Bantam Dominique roosters crow a four-note song. Once you've heard it as "Happy BIRTHday" you can't NOT hear it that way
The problem here is that the system didn't shut down because it detected an error in the data collection system, instead it incorrectly detected a problem that did not in fact exist and then proceeded to take action. While the engineer in me is fairly certain that the system is designed to always fail to a safe state (as in, any automatic emergency response couldn't accidentally make things worse - at least not without raising all sorts of alarms), it is still concerning that internal control systems can be so effected by external servers.
In the article they mention that the system wasn't designed for security (since it was meant to be internal) - but this isn't a security issue at all! Any sort of system that relies upon other systems should be designed to assume failure can and will occur in other systems - that is not to say that it needs to verify/evaluate incoming data to make sure it is "good", but rather that it can tell the difference between receiving data (such as current water levels) and receiving no data at all (system failure). Once it has that it can ideally automatically switch to a backup system, or do what it did here and enter a fail-safe state (the difference being that it does so while pointing out the actual problem and not a incorrectly perceived problem in a different part of the system).

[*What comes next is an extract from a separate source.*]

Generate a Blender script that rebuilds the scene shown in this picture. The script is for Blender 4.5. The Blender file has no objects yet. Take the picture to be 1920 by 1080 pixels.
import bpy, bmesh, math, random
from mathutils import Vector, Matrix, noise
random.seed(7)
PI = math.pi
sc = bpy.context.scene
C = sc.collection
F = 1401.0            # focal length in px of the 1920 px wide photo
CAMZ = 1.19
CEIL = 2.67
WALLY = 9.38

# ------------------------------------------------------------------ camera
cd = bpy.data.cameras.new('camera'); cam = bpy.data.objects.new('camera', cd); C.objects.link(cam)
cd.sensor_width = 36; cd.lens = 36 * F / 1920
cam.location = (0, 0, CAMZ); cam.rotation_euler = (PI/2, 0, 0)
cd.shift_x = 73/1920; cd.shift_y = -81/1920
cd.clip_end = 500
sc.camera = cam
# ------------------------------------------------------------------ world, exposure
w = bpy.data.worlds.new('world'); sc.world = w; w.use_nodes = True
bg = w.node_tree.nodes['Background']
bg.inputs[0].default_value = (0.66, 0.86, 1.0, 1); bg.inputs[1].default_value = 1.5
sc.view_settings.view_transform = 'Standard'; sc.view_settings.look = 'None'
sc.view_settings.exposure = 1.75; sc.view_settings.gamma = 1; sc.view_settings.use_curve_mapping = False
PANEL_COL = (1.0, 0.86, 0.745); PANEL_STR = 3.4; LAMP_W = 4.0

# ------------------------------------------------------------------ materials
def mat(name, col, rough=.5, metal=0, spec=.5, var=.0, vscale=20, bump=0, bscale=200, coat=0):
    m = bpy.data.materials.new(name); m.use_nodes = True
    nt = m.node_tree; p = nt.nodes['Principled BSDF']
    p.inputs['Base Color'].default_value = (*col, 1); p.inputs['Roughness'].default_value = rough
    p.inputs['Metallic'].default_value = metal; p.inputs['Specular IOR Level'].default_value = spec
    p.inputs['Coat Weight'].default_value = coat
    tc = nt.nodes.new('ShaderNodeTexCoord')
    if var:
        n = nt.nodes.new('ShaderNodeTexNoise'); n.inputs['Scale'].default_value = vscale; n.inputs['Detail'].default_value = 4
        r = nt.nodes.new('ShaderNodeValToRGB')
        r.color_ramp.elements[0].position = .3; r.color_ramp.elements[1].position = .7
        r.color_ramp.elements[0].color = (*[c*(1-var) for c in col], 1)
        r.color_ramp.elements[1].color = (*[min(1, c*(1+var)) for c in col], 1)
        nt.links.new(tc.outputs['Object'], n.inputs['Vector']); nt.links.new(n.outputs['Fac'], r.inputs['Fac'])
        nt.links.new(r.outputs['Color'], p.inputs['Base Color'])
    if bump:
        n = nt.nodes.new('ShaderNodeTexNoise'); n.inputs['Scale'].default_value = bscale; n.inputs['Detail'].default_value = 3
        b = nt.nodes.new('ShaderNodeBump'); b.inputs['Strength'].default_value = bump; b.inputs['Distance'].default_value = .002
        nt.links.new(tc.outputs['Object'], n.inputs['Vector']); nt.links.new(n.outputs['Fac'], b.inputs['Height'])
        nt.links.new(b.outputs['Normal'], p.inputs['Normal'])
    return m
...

And a shutdown, while incovenient, is not a catastrophe. In fact, it speaks well for the plant's safety that it did automatically shut down when faced with bad data.
India's accelerated thorium idea is also very promising.
The major problem I see with US nuclear power is the assumption that it is a solved problem and almost zero has been spent on R&D for decades. The "new generation" of reactors from Westinghouse and others is little more than 1960's white elephants painted green.
Yeah, so when a sensor breaks and stops sending in data, it'll keep running like usual, with maybe a small error code in the background. Cause, you know, that's how we want nuclear fucking powerplants to work.
I think you're missing the real point, which is that the central safety systems are being fed data from a 'business network'. What would happen if that computer had an issue that caused it to send the same data continuously even when the coolant level had really dropped? WHY are any safety systems receiving data from an insecure network?
It's bad enough that most reactors use regular PC's to do the data collection and reporting, given the security risks posed by such systems (especially if networked), but I never realized they would be so stupid as to feed data in the other direction like this!